─── Provided data

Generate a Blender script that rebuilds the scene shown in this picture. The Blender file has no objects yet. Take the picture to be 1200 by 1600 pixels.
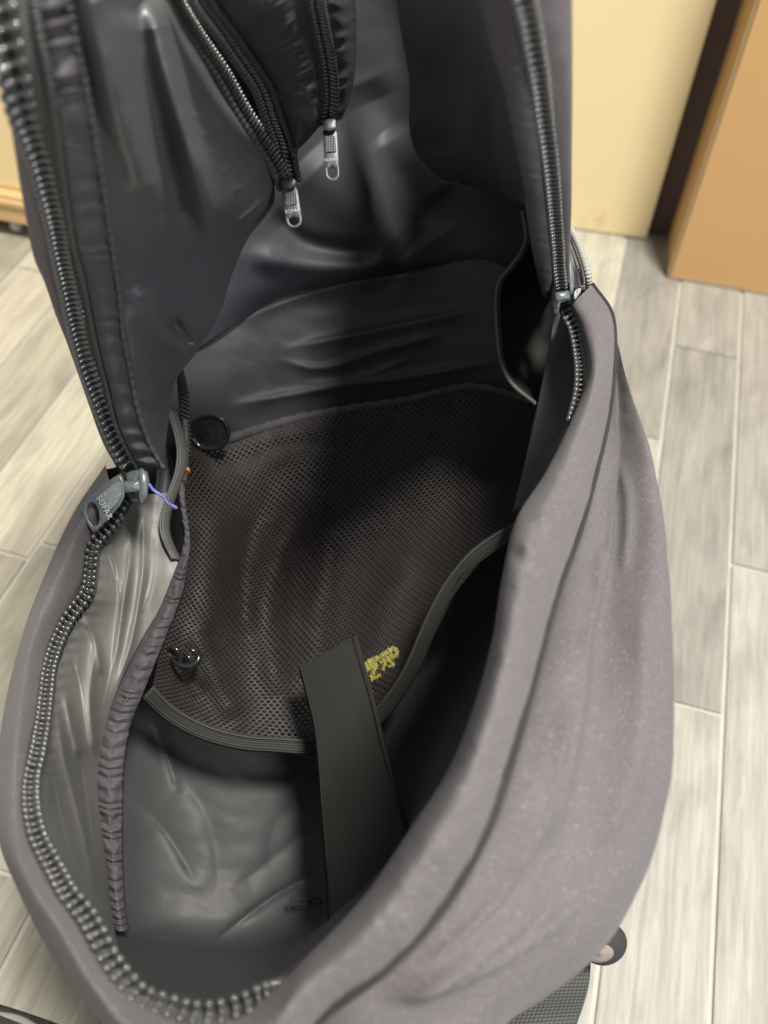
import bpy, math, random
import numpy as np
from mathutils import Matrix, Vector
random.seed(7)
sc = bpy.context.scene
COL = sc.collection
R = math.radians

# ------------------------------------------------------------------ camera
H = 0.88                      # camera height over the floor
F_PX = 1600.0                 # focal length in pixels of the 1200 x 1600 photograph
XA = np.array([.9944, .1052, 0.0]); FA = np.array([.0768, -.7254, .6839]); UA = np.array([.0720, -.6802, -.7295])
FA -= XA * XA.dot(FA); FA /= np.linalg.norm(FA); XA /= np.linalg.norm(XA)
UA = np.cross(XA, FA)
B = np.stack([XA, FA, UA])    # camera (right, down, forward) -> world
CAM = np.array([0, 0, H])
cam_d = bpy.data.cameras.new('camera'); cam = bpy.data.objects.new('camera', cam_d); COL.objects.link(cam)
m = Matrix.Identity(4)
for r in range(3):
    m[r][0] = B[r][0]; m[r][1] = -B[r][1]; m[r][2] = -B[r][2]; m[r][3] = CAM[r]
cam.matrix_world = m
cam_d.sensor_fit = 'VERTICAL'; cam_d.sensor_height = 36; cam_d.lens = 36
cam_d.clip_start = .01; cam_d.clip_end = 50
cam_d.dof.use_dof = True; cam_d.dof.focus_distance = .58; cam_d.dof.aperture_fstop = 8.0
sc.camera = cam
# ------------------------------------------------------------------ light
w = bpy.data.worlds.new('World'); sc.world = w; w.use_nodes = True
bg = w.node_tree.nodes['Background']; bg.inputs[0].default_value = (.94, .96, 1.0, 1); bg.inputs[1].default_value = .52
def area(name, loc, target, size, energy, color):
    l = bpy.data.lights.new(name, 'AREA'); l.shape = 'DISK'; l.size = size; l.energy = energy; l.color = color
    o = bpy.data.objects.new(name, l); COL.objects.link(o); o.location = loc
    o.rotation_euler = (Vector(target) - Vector(loc)).to_track_quat('-Z', 'Y').to_euler()
    return o
area('window_light', (1.05, -.6, 5.5), (.05, .2, .5), 1.0, 620, (1, .955, .87))
area('side_fill_light', (2.6, -1.9, 2.3), (-.1, .3, .6), 1.0, 85, (.94, .97, 1))  # side fill lamp, added to bring highlights to satin lining and teeth
sc.view_settings.view_transform = 'Standard'; sc.view_settings.look = 'None'
sc.view_settings.exposure = 0; sc.view_settings.gamma = 1

# ------------------------------------------------------------------ point helpers
def P(px, py, d):
    v = np.array([(px - 600) / F_PX, (py - 800) / F_PX, 1.0]) * d
    return CAM + B @ v
def Pn(px, py, d):            # arrays
    v = np.stack([(px - 600) / F_PX * d, (py - 800) / F_PX * d, d], -1)
    return CAM + v @ B.T
def G(px, py, z=0.0):         # the point of that ray at height z
    v = B @ np.array([(px - 600) / F_PX, (py - 800) / F_PX, 1.0])
    return CAM + v * ((z - H) / v[2])

# ------------------------------------------------------------------ numpy helpers
def vnoise(x, y, seed=0):
    rs = np.random.RandomState(seed); T = rs.rand(64, 64)
    xi = np.floor(x).astype(int); yi = np.floor(y).astype(int); fx = x - xi; fy = y - yi
    fx = fx * fx * (3 - 2 * fx); fy = fy * fy * (3 - 2 * fy)
    a = T[xi % 64, yi % 64]; b = T[(xi + 1) % 64, yi % 64]; c = T[xi % 64, (yi + 1) % 64]; d = T[(xi + 1) % 64, (yi + 1) % 64]
    return (a * (1 - fx) + b * fx) * (1 - fy) + (c * (1 - fx) + d * fx) * fy - .5
def fbm(x, y, seed=0, o=3):
    s = 0; a = 1
    for k in range(o):
        s = s + a * vnoise(x * 2 ** k, y * 2 ** k, seed + k); a *= .5
    return s
def hermite(pts, t, ts):
    pts = np.asarray(pts, float); n = len(pts)
    if n == 1: return np.repeat(pts, len(ts), 0)
    m = np.zeros_like(pts)
    for i in range(n):
        a = max(i - 1, 0); b = min(i + 1, n - 1)
        m[i] = (pts[b] - pts[a]) / max(t[b] - t[a], 1e-9)
    idx = np.clip(np.searchsorted(t, ts, side='right') - 1, 0, n - 2)
    sh = (len(ts),) + (1,) * (pts.ndim - 1)
    h = (t[idx + 1] - t[idx]).reshape(sh); s = ((ts - t[idx]).reshape(sh)) / np.maximum(h, 1e-9)
    return ((2*s**3-3*s**2+1)*pts[idx] + (s**3-2*s**2+s)*h*m[idx] + (-2*s**3+3*s**2)*pts[idx+1] + (s**3-s**2)*h*m[idx+1])
def chord(pts):
    q = np.array(pts, float).copy()
    if q.shape[1] == 3 and q[:, 2].max() < 5 and abs(q[:, :2]).max() > 5: q[:, 2] *= F_PX * .4
    t = np.concatenate([[0], np.cumsum(np.maximum(np.linalg.norm(np.diff(q, axis=0), axis=1), 1e-6))])
    return t / t[-1]
def curve(pts, n):
    pts = np.array(pts, float); t = chord(pts)
    return hermite(pts, t, np.linspace(0, 1, n))
def loft(rows, nu, nv, smooth=True):
    """control rows -> dense (nv, nu, 3) array"""
    rr = np.stack([curve(r, nu) for r in rows])                 # k, nu, 3
    mid = rr.mean(1); t = np.linspace(0, 1, len(rows)) if len(rows) < 3 else chord(mid) * .6 + np.linspace(0, 1, len(rows)) * .4
    return hermite(rr, t, np.linspace(0, 1, nv))
def segdist(X, Y, poly):
    best = np.full(X.shape, 1e9); par = np.zeros(X.shape); L = 0
    tot = sum(math.dist(poly[i][:2], poly[i+1][:2]) for i in range(len(poly) - 1))
    for (x0, y0), (x1, y1) in zip([p[:2] for p in poly[:-1]], [p[:2] for p in poly[1:]]):
        dx, dy = x1 - x0, y1 - y0; l2 = dx * dx + dy * dy
        t = np.clip(((X - x0) * dx + (Y - y0) * dy) / l2, 0, 1)
        d = np.hypot(X - x0 - t * dx, Y - y0 - t * dy)
        k = d < best; best = np.where(k, d, best); par = np.where(k, (L + t * math.sqrt(l2)) / tot, par); L += math.sqrt(l2)
    return best, par
def folds(X, Y, items):
    """each item: (polyline, width px, height m); positive rises towards the viewer"""
    D = np.zeros(X.shape)
    for poly, wd, amp in items:
        d, p = segdist(X, Y, curve([(a, b) for a, b in poly], 14).tolist())
        D -= amp * np.exp(-(d / wd) ** 2) * np.clip(np.sin(np.clip(p, .02, .98) * math.pi) * 2.2, .25, 1)
    return D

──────

- **Task to complete**
Go through the material above and print all of it exactly, except the pictures.

- **Result for this task**
Generate a Blender script that rebuilds the scene shown in this picture. The Blender file has no objects yet. Take the picture to be 1200 by 1600 pixels.
import bpy, math, random
import numpy as np
from mathutils import Matrix, Vector
random.seed(7)
sc = bpy.context.scene
COL = sc.collection
R = math.radians

# ------------------------------------------------------------------ camera
H = 0.88                      # camera height over the floor
F_PX = 1600.0                 # focal length in pixels of the 1200 x 1600 photograph
XA = np.array([.9944, .1052, 0.0]); FA = np.array([.0768, -.7254, .6839]); UA = np.array([.0720, -.6802, -.7295])
FA -= XA * XA.dot(FA); FA /= np.linalg.norm(FA); XA /= np.linalg.norm(XA)
UA = np.cross(XA, FA)
B = np.stack([XA, FA, UA])    # camera (right, down, forward) -> world
CAM = np.array([0, 0, H])
cam_d = bpy.data.cameras.new('camera'); cam = bpy.data.objects.new('camera', cam_d); COL.objects.link(cam)
m = Matrix.Identity(4)
for r in range(3):
    m[r][0] = B[r][0]; m[r][1] = -B[r][1]; m[r][2] = -B[r][2]; m[r][3] = CAM[r]
cam.matrix_world = m
cam_d.sensor_fit = 'VERTICAL'; cam_d.sensor_height = 36; cam_d.lens = 36
cam_d.clip_start = .01; cam_d.clip_end = 50
cam_d.dof.use_dof = True; cam_d.dof.focus_distance = .58; cam_d.dof.aperture_fstop = 8.0
sc.camera = cam
# ------------------------------------------------------------------ light
w = bpy.data.worlds.new('World'); sc.world = w; w.use_nodes = True
bg = w.node_tree.nodes['Background']; bg.inputs[0].default_value = (.94, .96, 1.0, 1); bg.inputs[1].default_value = .52
def area(name, loc, target, size, energy, color):
    l = bpy.data.lights.new(name, 'AREA'); l.shape = 'DISK'; l.size = size; l.energy = energy; l.color = color
    o = bpy.data.objects.new(name, l); COL.objects.link(o); o.location = loc
    o.rotation_euler = (Vector(target) - Vector(loc)).to_track_quat('-Z', 'Y').to_euler()
    return o
area('window_light', (1.05, -.6, 5.5), (.05, .2, .5), 1.0, 620, (1, .955, .87))
area('side_fill_light', (2.6, -1.9, 2.3), (-.1, .3, .6), 1.0, 85, (.94, .97, 1))  # side fill lamp, added to bring highlights to satin lining and teeth
sc.view_settings.view_transform = 'Standard'; sc.view_settings.look = 'None'
sc.view_settings.exposure = 0; sc.view_settings.gamma = 1

# ------------------------------------------------------------------ point helpers
def P(px, py, d):
    v = np.array([(px - 600) / F_PX, (py - 800) / F_PX, 1.0]) * d
    return CAM + B @ v
def Pn(px, py, d):            # arrays
    v = np.stack([(px - 600) / F_PX * d, (py - 800) / F_PX * d, d], -1)
    return CAM + v @ B.T
def G(px, py, z=0.0):         # the point of that ray at height z
    v = B @ np.array([(px - 600) / F_PX, (py - 800) / F_PX, 1.0])
    return CAM + v * ((z - H) / v[2])

# ------------------------------------------------------------------ numpy helpers
def vnoise(x, y, seed=0):
    rs = np.random.RandomState(seed); T = rs.rand(64, 64)
    xi = np.floor(x).astype(int); yi = np.floor(y).astype(int); fx = x - xi; fy = y - yi
    fx = fx * fx * (3 - 2 * fx); fy = fy * fy * (3 - 2 * fy)
    a = T[xi % 64, yi % 64]; b = T[(xi + 1) % 64, yi % 64]; c = T[xi % 64, (yi + 1) % 64]; d = T[(xi + 1) % 64, (yi + 1) % 64]
    return (a * (1 - fx) + b * fx) * (1 - fy) + (c * (1 - fx) + d * fx) * fy - .5
def fbm(x, y, seed=0, o=3):
    s = 0; a = 1
    for k in range(o):
        s = s + a * vnoise(x * 2 ** k, y * 2 ** k, seed + k); a *= .5
    return s
def hermite(pts, t, ts):
    pts = np.asarray(pts, float); n = len(pts)
    if n == 1: return np.repeat(pts, len(ts), 0)
    m = np.zeros_like(pts)
    for i in range(n):
        a = max(i - 1, 0); b = min(i + 1, n - 1)
        m[i] = (pts[b] - pts[a]) / max(t[b] - t[a], 1e-9)
    idx = np.clip(np.searchsorted(t, ts, side='right') - 1, 0, n - 2)
    sh = (len(ts),) + (1,) * (pts.ndim - 1)
    h = (t[idx + 1] - t[idx]).reshape(sh); s = ((ts - t[idx]).reshape(sh)) / np.maximum(h, 1e-9)
    return ((2*s**3-3*s**2+1)*pts[idx] + (s**3-2*s**2+s)*h*m[idx] + (-2*s**3+3*s**2)*pts[idx+1] + (s**3-s**2)*h*m[idx+1])
def chord(pts):
    q = np.array(pts, float).copy()
    if q.shape[1] == 3 and q[:, 2].max() < 5 and abs(q[:, :2]).max() > 5: q[:, 2] *= F_PX * .4
    t = np.concatenate([[0], np.cumsum(np.maximum(np.linalg.norm(np.diff(q, axis=0), axis=1), 1e-6))])
    return t / t[-1]
def curve(pts, n):
    pts = np.array(pts, float); t = chord(pts)
    return hermite(pts, t, np.linspace(0, 1, n))
def loft(rows, nu, nv, smooth=True):
    """control rows -> dense (nv, nu, 3) array"""
    rr = np.stack([curve(r, nu) for r in rows])                 # k, nu, 3
    mid = rr.mean(1); t = np.linspace(0, 1, len(rows)) if len(rows) < 3 else chord(mid) * .6 + np.linspace(0, 1, len(rows)) * .4
    return hermite(rr, t, np.linspace(0, 1, nv))
def segdist(X, Y, poly):
    best = np.full(X.shape, 1e9); par = np.zeros(X.shape); L = 0
    tot = sum(math.dist(poly[i][:2], poly[i+1][:2]) for i in range(len(poly) - 1))
    for (x0, y0), (x1, y1) in zip([p[:2] for p in poly[:-1]], [p[:2] for p in poly[1:]]):
        dx, dy = x1 - x0, y1 - y0; l2 = dx * dx + dy * dy
        t = np.clip(((X - x0) * dx + (Y - y0) * dy) / l2, 0, 1)
        d = np.hypot(X - x0 - t * dx, Y - y0 - t * dy)
        k = d < best; best = np.where(k, d, best); par = np.where(k, (L + t * math.sqrt(l2)) / tot, par); L += math.sqrt(l2)
    return best, par
def folds(X, Y, items):
    """each item: (polyline, width px, height m); positive rises towards the viewer"""
    D = np.zeros(X.shape)
    for poly, wd, amp in items:
        d, p = segdist(X, Y, curve([(a, b) for a, b in poly], 14).tolist())
        D -= amp * np.exp(-(d / wd) ** 2) * np.clip(np.sin(np.clip(p, .02, .98) * math.pi) * 2.2, .25, 1)
    return D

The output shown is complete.